Shanghai: digital map to provide 3D view of downtown




www.chinaview.cn 2007-02-10 13:48:18

    BEIJING, Feb. 10 -- By the time the World Expo opens in 2010, travelers will no longer have to visit Shanghai in person to enjoy a three-dimensional tour of its downtown core. They will only have to boot up their computers.

    The city plans to create a digital, three-dimensional map of Shanghai that can be easily searched online. The project will be similar to Google Earth, a site that lets you study satellite images of the planet, but will provide an even better look at the city's architecture, according to Shu Rong, a researcher with the Shanghai Institute of Applied Physics, which will provide airborne camera technology for use in the project.

    Users will be able to view the map using a PC or cell phone.

    "The map will provide a vivid city tour," Shu said, noting it will include pictures of the sides of buildings, unlike the Google site which only provides a birds-eye view of cities.

    City officials expect the project will be complete in time for the World Expo, which is expected to attracted 70 million visitors to Shanghai.

    Airplanes and helicopters equipped with several cameras mounted at different angles will take pictures across the downtown core - an area that covers about 600 square kilometers.

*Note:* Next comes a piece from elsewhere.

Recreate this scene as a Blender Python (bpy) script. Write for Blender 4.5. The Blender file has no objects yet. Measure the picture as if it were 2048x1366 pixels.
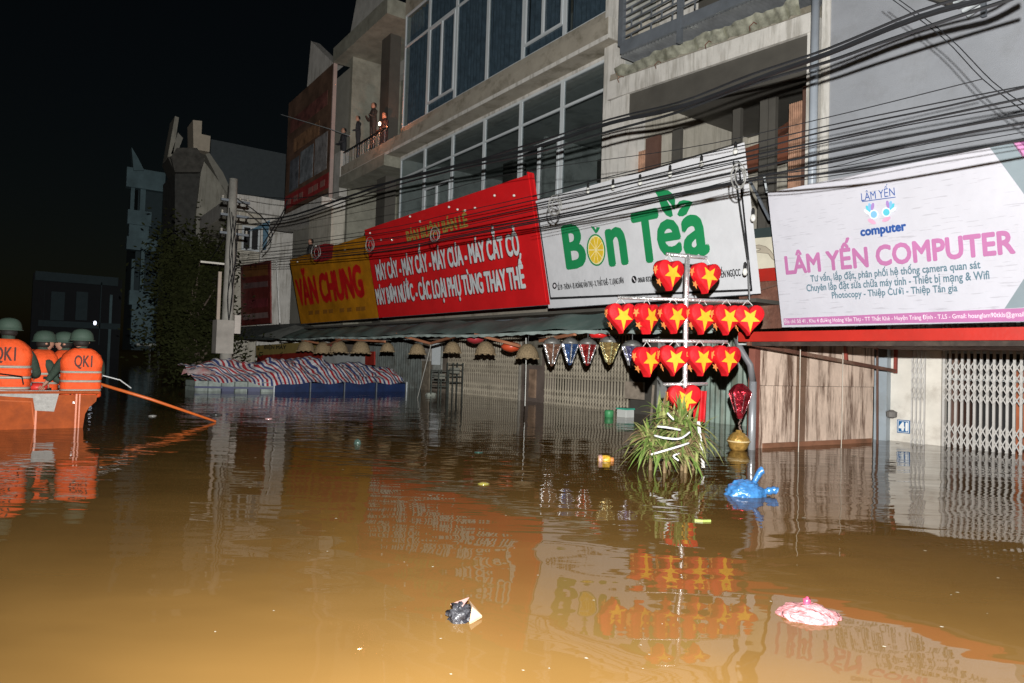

The pictures will pick up objects as small as 15 centimeters.

    Shu said it will take more than two weeks to take the thousands of airborne pictures and an unspecified period to put the pictures together in a digital map.

    PC users will be able to point and zoom to any local area but cell phone owners may need additional hardware and mobile Internet access support to use the system.

    "Similar to Google Earth, our atlas will also need very efficient and fast computer equipment," Shu said.

    He didn't say how much the map will cost to build, or if users will be charged for using it.

    Huang Guofu, a taxi driver with Shanghai Qiangsheng Taxi Service Company, said: "The atlas must be updated very frequently because many streets are changing."